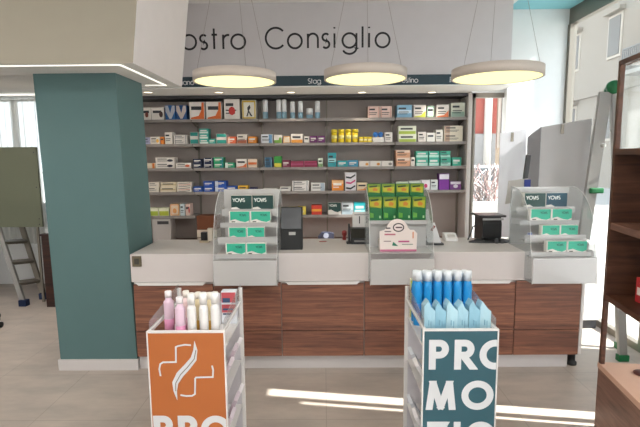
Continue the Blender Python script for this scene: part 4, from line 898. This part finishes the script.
ubox('shelf', .025, UL-.025, .001, UD, zC-.03, zC, UK); ubox('shelf', .026, UL-.026, .002, UD-.003, zB1-.035, zB1, UW); ubox('shelf', .025, UL-.025, .001, UD, zA-.03, zA, UK)
ubox('back_panel', .026, UL-.026, UD-.012, UD-.003, zC+.001, zB1-.036, UK); ubox('back_panel', .026, UL-.026, UD-.012, UD-.003, zB1+.001, zA-.031, UK)
ubox('end_panel', .006, .014, .023, UD-.023, zC-.03, zA, UK)
ubox('glass_panel', .008, .012, .023, UD-.023, zA+.001, ztop, M['glassw']); ubox('glass_shelf', .03, UL-.03, .03, UD-.03, ztop-.006, ztop-.001, M['glassw'])
# red packet on the shelf, dark disc in place of a round shadow on the lower top
p = U0+du*.16+dv*.14; m = MB(); m.box(p.x-.04, p.x+.04, p.y-.03, p.y+.03, zC+.001, zC+.13, mat('#b3242a', .4)); m.box(p.x-.0405, p.x-.04, p.y-.02, p.y+.02, zC+.04, zC+.08, mat('#e4d9d0', .4)); tag(m.build('red_pack'), 'red pack at the far end of the walnut display cabinet shelf', 'box')
p = U0+du*.13+dv*.16; m = MB(); m.lathe([(.035, 0), (.04, .006), (.035, .012), (.012, .014)], (p.x, p.y, zD+.001), mat('#5a2c24', .5), 20); tag(m.build('round_shadow_disc'), 'brown disc standing in for a round shadow on the cabinet top', 'disc')  # disc models a round shadow as a dark solid

# ------------------------------------------------------------------ aluminium ladder by the window
LG = M['alu']
def rail(name, t, p, q, w=.05, d=.022, mt=LG): mb = MB(); mb.beam(p, q, w, d, mt, Vector((0, 1, 0))); return mb.build(name, t)
sepv = Vector((.13, .23, 0))
top1 = Vector((2.24, 3.70, 2.08)); top2 = top1+sepv
fa1 = Vector((2.075, 3.79, .03)); fa2 = fa1+sepv*.95
fb1 = Vector((2.32, 3.46, .03)); fb2 = fb1+sepv
t = thing('folding_ladder', (2.2, 3.85, 0), 'tall aluminium folding ladder with green joints standing against the shop window', 'ladder')
for p, q in ((fa1, top1), (fa2, top2)): rail('side_rail', t, p, q-Vector((.045, 0, 0)), .088, .03)
for p, q in ((fb1, top1), (fb2, top2)): rail('side_rail', t, p, q+Vector((.03, 0, 0)), .06, .03)
for (p1, q1, p2, q2) in ((fa1, top1, fa2, top2), (fb1, top1, fb2, top2)):
    for k in range(1, 7):
        f = k/7.0; a, b = p1.lerp(q1, f), p2.lerp(q2, f); mb = MB(); mb.tube([a+Vector((0, .012, 0)), b-Vector((0, .012, 0))], .013, LG, 10); mb.build('rung', t)
for p in (top1, top2):
    mb = MB(); mb.lathe([(.0, -.025), (.05, -.022), (.052, 0), (.05, .022), (0, .025)], p+Vector((.01, -.012 if p is top1 else 0, .035)), M['green'], 24, axis='Y'); o = mb.build('hinge', t); o['label'] = 'green hinge'
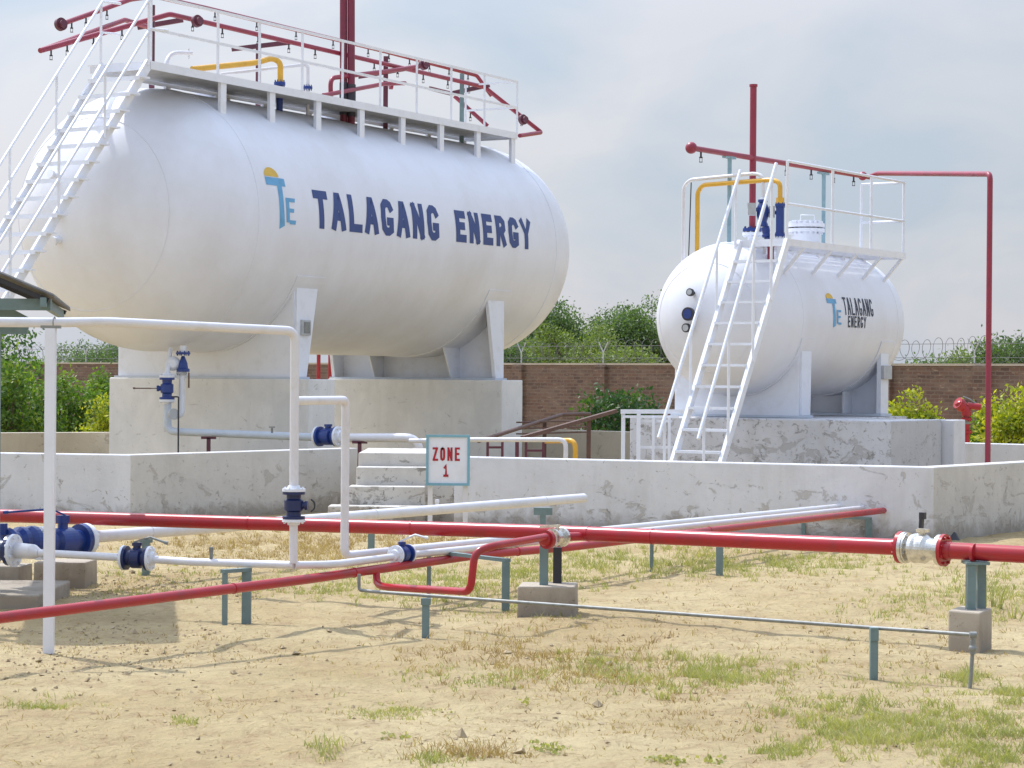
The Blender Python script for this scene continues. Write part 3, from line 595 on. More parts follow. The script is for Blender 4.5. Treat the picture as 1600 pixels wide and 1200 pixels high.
for px, py0, py1, Z in ((238, 8, 134, 33), (404, 68, 166, 34.6), (603, 88, 200, 37), (722, 115, 222, 38.9)):
    a = P(px, py0, Z); l_ = sl(T1, a)[1]; zb = T1.c[2] + math.sqrt(max(.1, T1.R ** 2 - l_ * l_)) - .03; mb = MB(); mb.beam(V([a[0], a[1], zb]), a, .075, .05); part('post', mb, M['maroon' if px != 722 else 'teal'], dl)
nz_ = [B + (E_ - B) * t - UP * .03 for t in (.06, .14, .24, .33, .41, .5, .6, .68, .77, .86, .94)]
nz_ += [A + (B - A) * t - UP * .03 for t in (.08, .2, .4, .62)]
for i in range(3, 5):
    for t in np.linspace(.05, .9, 5): nz_.append(far[i] * (1 - t) + far[i + 1] * t - UP * .03)
nz_ += [far[0] * (1 - t) + far[1] * t - UP * .03 for t in (.15, .35, .65)] + [P(815, 180, 39.8) - UP * .05, P(735, 174, 39.5) - UP * .03]
nozzle_set(dl, nz_)

# vent stacks, yellow and white pipes on the big tank
vs_ = thing('vent_stack', 'tall pair of dark red vent pipes rising from the big tank', 'vent', P(543, 150, 35.5))
for px in (537, 549):
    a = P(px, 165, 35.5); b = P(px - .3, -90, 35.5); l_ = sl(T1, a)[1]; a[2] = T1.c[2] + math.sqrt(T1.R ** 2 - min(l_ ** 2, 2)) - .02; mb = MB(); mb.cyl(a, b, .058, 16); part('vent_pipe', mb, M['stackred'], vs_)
    mb = MB(); mb.flange(V([a[0], a[1], a[2] + .3]), UP, .1, .04, 8); mb.cyl(V([a[0], a[1], a[2] + .12]), V([a[0], a[1], a[2] + .62]), .068, 16); part('relief_valve', mb, M['dark'], vs_)
yp = thing('gas_pipe', 'bent yellow gas pipe with blue valve above the left part of the big tank', 'pipe', P(437, 140, 33.8))
mb = MB(); mb.tube([P(300, 108, 32.4), P(400, 98, 33.4), P(425, 91, 33.7), P(438, 97, 33.8), P(438, 130, 33.8)], .043, 12, .13); part('pipe', mb, M['yellow'], yp)
a = P(437, 131, 33.8); zb = T1.c[2] + math.sqrt(T1.R ** 2 - sl(T1, a)[1] ** 2) - .03; mb = MB(); mb.flange(a, UP, .085, .05); mb.cyl(V([a[0], a[1], zb]), a, .05, 14); part('valve', mb, M['blue'], yp)
wp = thing('vapour_pipe', 'thin white bent pipe on top of the big tank between two red posts', 'pipe', P(482, 150, 34.6))
a = P(481, 137, 34.6); zb = T1.c[2] + math.sqrt(T1.R ** 2 - sl(T1, a)[1] ** 2) - .03
mb = MB(); mb.tube([P(345, 116, 33.4), P(476, 101, 34.6), P(481, 104, 34.6), V([a[0], a[1], zb])], .026, 10, .05); part('pipe', mb, M['pipewhite'], wp); mb = MB(); mb.flange(a, UP, .07, .04); part('flange', mb, M['blue'], wp)
b2 = P(258, 100, 32.2); zb = T1.c[2] + math.sqrt(max(.3, T1.R ** 2 - sl(T1, b2)[1] ** 2)) - .03
mb = MB(); mb.tube([V([b2[0], b2[1], zb]), P(259, 97, 32.2), P(268, 82, 32.4), P(300, 83, 32.6)], .03, 10, .2); mb.cyl(P(295, 76, 32.6), P(295, 92, 32.6), .012, 8)
solo('vapour_pipe', mb, M['pipewhite'], 'short white gooseneck pipe at the left end of the big tank top', 'pipe')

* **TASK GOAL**
Output all of the entries verbatim, leaving out any images.

* **COMPLETED TASK**
Continue the Blender Python script for this scene: part 4, from line 898. This part finishes the script.
ubox('shelf', .025, UL-.025, .001, UD, zC-.03, zC, UK); ubox('shelf', .026, UL-.026, .002, UD-.003, zB1-.035, zB1, UW); ubox('shelf', .025, UL-.025, .001, UD, zA-.03, zA, UK)
ubox('back_panel', .026, UL-.026, UD-.012, UD-.003, zC+.001, zB1-.036, UK); ubox('back_panel', .026, UL-.026, UD-.012, UD-.003, zB1+.001, zA-.031, UK)
ubox('end_panel', .006, .014, .023, UD-.023, zC-.03, zA, UK)
ubox('glass_panel', .008, .012, .023, UD-.023, zA+.001, ztop, M['glassw']); ubox('glass_shelf', .03, UL-.03, .03, UD-.03, ztop-.006, ztop-.001, M['glassw'])
# red packet on the shelf, dark disc in place of a round shadow on the lower top
p = U0+du*.16+dv*.14; m = MB(); m.box(p.x-.04, p.x+.04, p.y-.03, p.y+.03, zC+.001, zC+.13, mat('#b3242a', .4)); m.box(p.x-.0405, p.x-.04, p.y-.02, p.y+.02, zC+.04, zC+.08, mat('#e4d9d0', .4)); tag(m.build('red_pack'), 'red pack at the far end of the walnut display cabinet shelf', 'box')
p = U0+du*.13+dv*.16; m = MB(); m.lathe([(.035, 0), (.04, .006), (.035, .012), (.012, .014)], (p.x, p.y, zD+.001), mat('#5a2c24', .5), 20); tag(m.build('round_shadow_disc'), 'brown disc standing in for a round shadow on the cabinet top', 'disc')  # disc models a round shadow as a dark solid

# ------------------------------------------------------------------ aluminium ladder by the window
LG = M['alu']
def rail(name, t, p, q, w=.05, d=.022, mt=LG): mb = MB(); mb.beam(p, q, w, d, mt, Vector((0, 1, 0))); return mb.build(name, t)
sepv = Vector((.13, .23, 0))
top1 = Vector((2.24, 3.70, 2.08)); top2 = top1+sepv
fa1 = Vector((2.075, 3.79, .03)); fa2 = fa1+sepv*.95
fb1 = Vector((2.32, 3.46, .03)); fb2 = fb1+sepv
t = thing('folding_ladder', (2.2, 3.85, 0), 'tall aluminium folding ladder with green joints standing against the shop window', 'ladder')
for p, q in ((fa1, top1), (fa2, top2)): rail('side_rail', t, p, q-Vector((.045, 0, 0)), .088, .03)
for p, q in ((fb1, top1), (fb2, top2)): rail('side_rail', t, p, q+Vector((.03, 0, 0)), .06, .03)
for (p1, q1, p2, q2) in ((fa1, top1, fa2, top2), (fb1, top1, fb2, top2)):
    for k in range(1, 7):
        f = k/7.0; a, b = p1.lerp(q1, f), p2.lerp(q2, f); mb = MB(); mb.tube([a+Vector((0, .012, 0)), b-Vector((0, .012, 0))], .013, LG, 10); mb.build('rung', t)
for p in (top1, top2):
    mb = MB(); mb.lathe([(.0, -.025), (.05, -.022), (.052, 0), (.05, .022), (0, .025)], p+Vector((.01, -.012 if p is top1 else 0, .035)), M['green'], 24, axis='Y'); o = mb.build('hinge', t); o['label'] = 'green hinge'
The Blender Python script for this scene continues. Write part 3, from line 595 on. More parts follow. The script is for Blender 4.5. Treat the picture as 1600 pixels wide and 1200 pixels high.
for px, py0, py1, Z in ((238, 8, 134, 33), (404, 68, 166, 34.6), (603, 88, 200, 37), (722, 115, 222, 38.9)):
    a = P(px, py0, Z); l_ = sl(T1, a)[1]; zb = T1.c[2] + math.sqrt(max(.1, T1.R ** 2 - l_ * l_)) - .03; mb = MB(); mb.beam(V([a[0], a[1], zb]), a, .075, .05); part('post', mb, M['maroon' if px != 722 else 'teal'], dl)
nz_ = [B + (E_ - B) * t - UP * .03 for t in (.06, .14, .24, .33, .41, .5, .6, .68, .77, .86, .94)]
nz_ += [A + (B - A) * t - UP * .03 for t in (.08, .2, .4, .62)]
for i in range(3, 5):
    for t in np.linspace(.05, .9, 5): nz_.append(far[i] * (1 - t) + far[i + 1] * t - UP * .03)
nz_ += [far[0] * (1 - t) + far[1] * t - UP * .03 for t in (.15, .35, .65)] + [P(815, 180, 39.8) - UP * .05, P(735, 174, 39.5) - UP * .03]
nozzle_set(dl, nz_)

# vent stacks, yellow and white pipes on the big tank
vs_ = thing('vent_stack', 'tall pair of dark red vent pipes rising from the big tank', 'vent', P(543, 150, 35.5))
for px in (537, 549):
    a = P(px, 165, 35.5); b = P(px - .3, -90, 35.5); l_ = sl(T1, a)[1]; a[2] = T1.c[2] + math.sqrt(T1.R ** 2 - min(l_ ** 2, 2)) - .02; mb = MB(); mb.cyl(a, b, .058, 16); part('vent_pipe', mb, M['stackred'], vs_)
    mb = MB(); mb.flange(V([a[0], a[1], a[2] + .3]), UP, .1, .04, 8); mb.cyl(V([a[0], a[1], a[2] + .12]), V([a[0], a[1], a[2] + .62]), .068, 16); part('relief_valve', mb, M['dark'], vs_)
yp = thing('gas_pipe', 'bent yellow gas pipe with blue valve above the left part of the big tank', 'pipe', P(437, 140, 33.8))
mb = MB(); mb.tube([P(300, 108, 32.4), P(400, 98, 33.4), P(425, 91, 33.7), P(438, 97, 33.8), P(438, 130, 33.8)], .043, 12, .13); part('pipe', mb, M['yellow'], yp)
a = P(437, 131, 33.8); zb = T1.c[2] + math.sqrt(T1.R ** 2 - sl(T1, a)[1] ** 2) - .03; mb = MB(); mb.flange(a, UP, .085, .05); mb.cyl(V([a[0], a[1], zb]), a, .05, 14); part('valve', mb, M['blue'], yp)
wp = thing('vapour_pipe', 'thin white bent pipe on top of the big tank between two red posts', 'pipe', P(482, 150, 34.6))
a = P(481, 137, 34.6); zb = T1.c[2] + math.sqrt(T1.R ** 2 - sl(T1, a)[1] ** 2) - .03
mb = MB(); mb.tube([P(345, 116, 33.4), P(476, 101, 34.6), P(481, 104, 34.6), V([a[0], a[1], zb])], .026, 10, .05); part('pipe', mb, M['pipewhite'], wp); mb = MB(); mb.flange(a, UP, .07, .04); part('flange', mb, M['blue'], wp)
b2 = P(258, 100, 32.2); zb = T1.c[2] + math.sqrt(max(.3, T1.R ** 2 - sl(T1, b2)[1] ** 2)) - .03
mb = MB(); mb.tube([V([b2[0], b2[1], zb]), P(259, 97, 32.2), P(268, 82, 32.4), P(300, 83, 32.6)], .03, 10, .2); mb.cyl(P(295, 76, 32.6), P(295, 92, 32.6), .012, 8)
solo('vapour_pipe', mb, M['pipewhite'], 'short white gooseneck pipe at the left end of the big tank top', 'pipe')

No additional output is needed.